The exercise asks for every line of the data to be reproduced exactly.

** Start MATERIAL **

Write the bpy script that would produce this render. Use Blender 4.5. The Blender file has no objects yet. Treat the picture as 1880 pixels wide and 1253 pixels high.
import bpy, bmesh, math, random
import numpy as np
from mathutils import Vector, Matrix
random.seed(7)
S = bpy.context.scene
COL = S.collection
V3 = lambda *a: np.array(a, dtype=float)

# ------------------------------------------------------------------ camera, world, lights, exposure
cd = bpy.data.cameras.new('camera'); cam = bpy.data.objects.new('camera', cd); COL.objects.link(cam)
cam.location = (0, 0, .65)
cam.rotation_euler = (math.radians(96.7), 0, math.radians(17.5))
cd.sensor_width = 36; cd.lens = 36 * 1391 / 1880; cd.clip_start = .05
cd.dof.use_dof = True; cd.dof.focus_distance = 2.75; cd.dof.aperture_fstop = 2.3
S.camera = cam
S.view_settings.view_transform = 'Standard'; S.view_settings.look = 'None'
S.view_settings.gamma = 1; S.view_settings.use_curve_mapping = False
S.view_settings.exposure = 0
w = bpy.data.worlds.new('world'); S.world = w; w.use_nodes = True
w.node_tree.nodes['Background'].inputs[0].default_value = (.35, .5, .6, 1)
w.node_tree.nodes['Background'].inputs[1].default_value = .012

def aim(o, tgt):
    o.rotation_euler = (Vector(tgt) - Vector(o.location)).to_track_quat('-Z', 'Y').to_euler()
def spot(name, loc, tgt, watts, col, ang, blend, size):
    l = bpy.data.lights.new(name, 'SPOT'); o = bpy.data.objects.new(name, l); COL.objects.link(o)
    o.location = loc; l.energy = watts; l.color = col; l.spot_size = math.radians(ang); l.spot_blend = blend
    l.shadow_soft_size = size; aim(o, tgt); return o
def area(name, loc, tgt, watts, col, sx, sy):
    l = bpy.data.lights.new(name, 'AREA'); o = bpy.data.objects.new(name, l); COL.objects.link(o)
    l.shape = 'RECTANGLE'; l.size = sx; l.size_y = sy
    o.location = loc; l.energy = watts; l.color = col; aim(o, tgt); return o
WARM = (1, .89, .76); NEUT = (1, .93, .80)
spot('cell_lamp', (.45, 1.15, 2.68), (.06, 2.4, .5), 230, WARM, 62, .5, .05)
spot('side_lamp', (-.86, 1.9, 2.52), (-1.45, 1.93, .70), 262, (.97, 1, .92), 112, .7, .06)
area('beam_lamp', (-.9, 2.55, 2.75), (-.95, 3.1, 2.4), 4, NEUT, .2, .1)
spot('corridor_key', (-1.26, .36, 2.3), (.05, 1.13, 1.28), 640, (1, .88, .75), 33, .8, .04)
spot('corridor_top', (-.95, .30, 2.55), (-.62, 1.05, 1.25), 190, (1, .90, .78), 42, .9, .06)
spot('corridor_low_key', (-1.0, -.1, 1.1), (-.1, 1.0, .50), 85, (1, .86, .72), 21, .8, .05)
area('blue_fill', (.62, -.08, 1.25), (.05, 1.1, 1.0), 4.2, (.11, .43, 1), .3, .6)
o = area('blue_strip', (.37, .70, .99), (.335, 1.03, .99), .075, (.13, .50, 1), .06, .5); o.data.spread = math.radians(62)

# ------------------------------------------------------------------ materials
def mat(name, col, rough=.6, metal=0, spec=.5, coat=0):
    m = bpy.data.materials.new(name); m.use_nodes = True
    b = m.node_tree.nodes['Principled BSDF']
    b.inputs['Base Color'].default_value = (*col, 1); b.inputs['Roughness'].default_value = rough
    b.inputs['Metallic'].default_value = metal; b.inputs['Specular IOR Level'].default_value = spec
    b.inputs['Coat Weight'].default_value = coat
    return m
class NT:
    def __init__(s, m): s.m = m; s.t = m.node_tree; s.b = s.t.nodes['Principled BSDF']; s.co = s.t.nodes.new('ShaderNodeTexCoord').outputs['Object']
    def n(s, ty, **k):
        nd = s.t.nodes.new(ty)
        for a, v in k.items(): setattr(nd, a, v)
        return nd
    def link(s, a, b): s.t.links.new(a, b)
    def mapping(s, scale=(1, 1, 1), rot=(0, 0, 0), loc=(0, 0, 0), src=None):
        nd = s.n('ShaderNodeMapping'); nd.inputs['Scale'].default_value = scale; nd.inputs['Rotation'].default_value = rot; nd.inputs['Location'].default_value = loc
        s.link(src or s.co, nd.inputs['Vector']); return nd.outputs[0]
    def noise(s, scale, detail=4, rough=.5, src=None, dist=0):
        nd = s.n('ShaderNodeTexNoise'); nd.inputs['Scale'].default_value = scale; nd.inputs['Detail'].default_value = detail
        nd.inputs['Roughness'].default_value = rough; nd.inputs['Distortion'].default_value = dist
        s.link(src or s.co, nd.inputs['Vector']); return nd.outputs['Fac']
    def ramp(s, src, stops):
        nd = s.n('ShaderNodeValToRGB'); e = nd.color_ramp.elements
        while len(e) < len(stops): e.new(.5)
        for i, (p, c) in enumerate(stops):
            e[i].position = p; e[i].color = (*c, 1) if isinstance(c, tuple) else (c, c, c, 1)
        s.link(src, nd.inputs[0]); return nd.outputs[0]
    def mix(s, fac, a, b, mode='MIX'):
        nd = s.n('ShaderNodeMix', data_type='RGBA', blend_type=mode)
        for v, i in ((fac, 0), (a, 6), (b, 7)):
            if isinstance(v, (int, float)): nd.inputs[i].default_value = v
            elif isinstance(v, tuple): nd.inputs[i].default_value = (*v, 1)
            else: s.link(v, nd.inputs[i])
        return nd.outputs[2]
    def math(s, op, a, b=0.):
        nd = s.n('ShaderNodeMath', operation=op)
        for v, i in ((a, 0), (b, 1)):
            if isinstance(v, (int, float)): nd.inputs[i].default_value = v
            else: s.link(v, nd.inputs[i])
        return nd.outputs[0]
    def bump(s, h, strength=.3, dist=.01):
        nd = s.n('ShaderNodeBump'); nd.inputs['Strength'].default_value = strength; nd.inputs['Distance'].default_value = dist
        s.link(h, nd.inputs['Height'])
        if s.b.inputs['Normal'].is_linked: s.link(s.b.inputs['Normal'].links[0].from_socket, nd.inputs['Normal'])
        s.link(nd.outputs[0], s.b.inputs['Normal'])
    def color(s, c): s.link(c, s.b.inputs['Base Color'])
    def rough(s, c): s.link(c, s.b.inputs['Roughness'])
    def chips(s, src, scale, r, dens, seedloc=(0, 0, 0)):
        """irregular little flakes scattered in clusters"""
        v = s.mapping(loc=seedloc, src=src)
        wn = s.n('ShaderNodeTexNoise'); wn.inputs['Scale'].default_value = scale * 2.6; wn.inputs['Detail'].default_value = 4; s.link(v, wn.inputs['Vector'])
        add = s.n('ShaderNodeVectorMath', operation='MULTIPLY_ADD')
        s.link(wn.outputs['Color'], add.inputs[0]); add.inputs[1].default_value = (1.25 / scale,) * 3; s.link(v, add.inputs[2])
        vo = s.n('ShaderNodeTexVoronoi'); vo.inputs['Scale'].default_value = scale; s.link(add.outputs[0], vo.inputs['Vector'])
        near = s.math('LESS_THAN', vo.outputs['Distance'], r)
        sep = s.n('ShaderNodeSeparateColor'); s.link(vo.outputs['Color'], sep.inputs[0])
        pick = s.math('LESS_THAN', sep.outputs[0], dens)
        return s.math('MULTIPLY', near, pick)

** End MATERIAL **

RESULT OF THIS TASK.
Write the bpy script that would produce this render. Use Blender 4.5. The Blender file has no objects yet. Treat the picture as 1880 pixels wide and 1253 pixels high.
import bpy, bmesh, math, random
import numpy as np
from mathutils import Vector, Matrix
random.seed(7)
S = bpy.context.scene
COL = S.collection
V3 = lambda *a: np.array(a, dtype=float)

# ------------------------------------------------------------------ camera, world, lights, exposure
cd = bpy.data.cameras.new('camera'); cam = bpy.data.objects.new('camera', cd); COL.objects.link(cam)
cam.location = (0, 0, .65)
cam.rotation_euler = (math.radians(96.7), 0, math.radians(17.5))
cd.sensor_width = 36; cd.lens = 36 * 1391 / 1880; cd.clip_start = .05
cd.dof.use_dof = True; cd.dof.focus_distance = 2.75; cd.dof.aperture_fstop = 2.3
S.camera = cam
S.view_settings.view_transform = 'Standard'; S.view_settings.look = 'None'
S.view_settings.gamma = 1; S.view_settings.use_curve_mapping = False
S.view_settings.exposure = 0
w = bpy.data.worlds.new('world'); S.world = w; w.use_nodes = True
w.node_tree.nodes['Background'].inputs[0].default_value = (.35, .5, .6, 1)
w.node_tree.nodes['Background'].inputs[1].default_value = .012

def aim(o, tgt):
    o.rotation_euler = (Vector(tgt) - Vector(o.location)).to_track_quat('-Z', 'Y').to_euler()
def spot(name, loc, tgt, watts, col, ang, blend, size):
    l = bpy.data.lights.new(name, 'SPOT'); o = bpy.data.objects.new(name, l); COL.objects.link(o)
    o.location = loc; l.energy = watts; l.color = col; l.spot_size = math.radians(ang); l.spot_blend = blend
    l.shadow_soft_size = size; aim(o, tgt); return o
def area(name, loc, tgt, watts, col, sx, sy):
    l = bpy.data.lights.new(name, 'AREA'); o = bpy.data.objects.new(name, l); COL.objects.link(o)
    l.shape = 'RECTANGLE'; l.size = sx; l.size_y = sy
    o.location = loc; l.energy = watts; l.color = col; aim(o, tgt); return o
WARM = (1, .89, .76); NEUT = (1, .93, .80)
spot('cell_lamp', (.45, 1.15, 2.68), (.06, 2.4, .5), 230, WARM, 62, .5, .05)
spot('side_lamp', (-.86, 1.9, 2.52), (-1.45, 1.93, .70), 262, (.97, 1, .92), 112, .7, .06)
area('beam_lamp', (-.9, 2.55, 2.75), (-.95, 3.1, 2.4), 4, NEUT, .2, .1)
spot('corridor_key', (-1.26, .36, 2.3), (.05, 1.13, 1.28), 640, (1, .88, .75), 33, .8, .04)
spot('corridor_top', (-.95, .30, 2.55), (-.62, 1.05, 1.25), 190, (1, .90, .78), 42, .9, .06)
spot('corridor_low_key', (-1.0, -.1, 1.1), (-.1, 1.0, .50), 85, (1, .86, .72), 21, .8, .05)
area('blue_fill', (.62, -.08, 1.25), (.05, 1.1, 1.0), 4.2, (.11, .43, 1), .3, .6)
o = area('blue_strip', (.37, .70, .99), (.335, 1.03, .99), .075, (.13, .50, 1), .06, .5); o.data.spread = math.radians(62)

# ------------------------------------------------------------------ materials
def mat(name, col, rough=.6, metal=0, spec=.5, coat=0):
    m = bpy.data.materials.new(name); m.use_nodes = True
    b = m.node_tree.nodes['Principled BSDF']
    b.inputs['Base Color'].default_value = (*col, 1); b.inputs['Roughness'].default_value = rough
    b.inputs['Metallic'].default_value = metal; b.inputs['Specular IOR Level'].default_value = spec
    b.inputs['Coat Weight'].default_value = coat
    return m
class NT:
    def __init__(s, m): s.m = m; s.t = m.node_tree; s.b = s.t.nodes['Principled BSDF']; s.co = s.t.nodes.new('ShaderNodeTexCoord').outputs['Object']
    def n(s, ty, **k):
        nd = s.t.nodes.new(ty)
        for a, v in k.items(): setattr(nd, a, v)
        return nd
    def link(s, a, b): s.t.links.new(a, b)
    def mapping(s, scale=(1, 1, 1), rot=(0, 0, 0), loc=(0, 0, 0), src=None):
        nd = s.n('ShaderNodeMapping'); nd.inputs['Scale'].default_value = scale; nd.inputs['Rotation'].default_value = rot; nd.inputs['Location'].default_value = loc
        s.link(src or s.co, nd.inputs['Vector']); return nd.outputs[0]
    def noise(s, scale, detail=4, rough=.5, src=None, dist=0):
        nd = s.n('ShaderNodeTexNoise'); nd.inputs['Scale'].default_value = scale; nd.inputs['Detail'].default_value = detail
        nd.inputs['Roughness'].default_value = rough; nd.inputs['Distortion'].default_value = dist
        s.link(src or s.co, nd.inputs['Vector']); return nd.outputs['Fac']
    def ramp(s, src, stops):
        nd = s.n('ShaderNodeValToRGB'); e = nd.color_ramp.elements
        while len(e) < len(stops): e.new(.5)
        for i, (p, c) in enumerate(stops):
            e[i].position = p; e[i].color = (*c, 1) if isinstance(c, tuple) else (c, c, c, 1)
        s.link(src, nd.inputs[0]); return nd.outputs[0]
    def mix(s, fac, a, b, mode='MIX'):
        nd = s.n('ShaderNodeMix', data_type='RGBA', blend_type=mode)
        for v, i in ((fac, 0), (a, 6), (b, 7)):
            if isinstance(v, (int, float)): nd.inputs[i].default_value = v
            elif isinstance(v, tuple): nd.inputs[i].default_value = (*v, 1)
            else: s.link(v, nd.inputs[i])
        return nd.outputs[2]
    def math(s, op, a, b=0.):
        nd = s.n('ShaderNodeMath', operation=op)
        for v, i in ((a, 0), (b, 1)):
            if isinstance(v, (int, float)): nd.inputs[i].default_value = v
            else: s.link(v, nd.inputs[i])
        return nd.outputs[0]
    def bump(s, h, strength=.3, dist=.01):
        nd = s.n('ShaderNodeBump'); nd.inputs['Strength'].default_value = strength; nd.inputs['Distance'].default_value = dist
        s.link(h, nd.inputs['Height'])
        if s.b.inputs['Normal'].is_linked: s.link(s.b.inputs['Normal'].links[0].from_socket, nd.inputs['Normal'])
        s.link(nd.outputs[0], s.b.inputs['Normal'])
    def color(s, c): s.link(c, s.b.inputs['Base Color'])
    def rough(s, c): s.link(c, s.b.inputs['Roughness'])
    def chips(s, src, scale, r, dens, seedloc=(0, 0, 0)):
        """irregular little flakes scattered in clusters"""
        v = s.mapping(loc=seedloc, src=src)
        wn = s.n('ShaderNodeTexNoise'); wn.inputs['Scale'].default_value = scale * 2.6; wn.inputs['Detail'].default_value = 4; s.link(v, wn.inputs['Vector'])
        add = s.n('ShaderNodeVectorMath', operation='MULTIPLY_ADD')
        s.link(wn.outputs['Color'], add.inputs[0]); add.inputs[1].default_value = (1.25 / scale,) * 3; s.link(v, add.inputs[2])
        vo = s.n('ShaderNodeTexVoronoi'); vo.inputs['Scale'].default_value = scale; s.link(add.outputs[0], vo.inputs['Vector'])
        near = s.math('LESS_THAN', vo.outputs['Distance'], r)
        sep = s.n('ShaderNodeSeparateColor'); s.link(vo.outputs['Color'], sep.inputs[0])
        pick = s.math('LESS_THAN', sep.outputs[0], dens)
        return s.math('MULTIPLY', near, pick)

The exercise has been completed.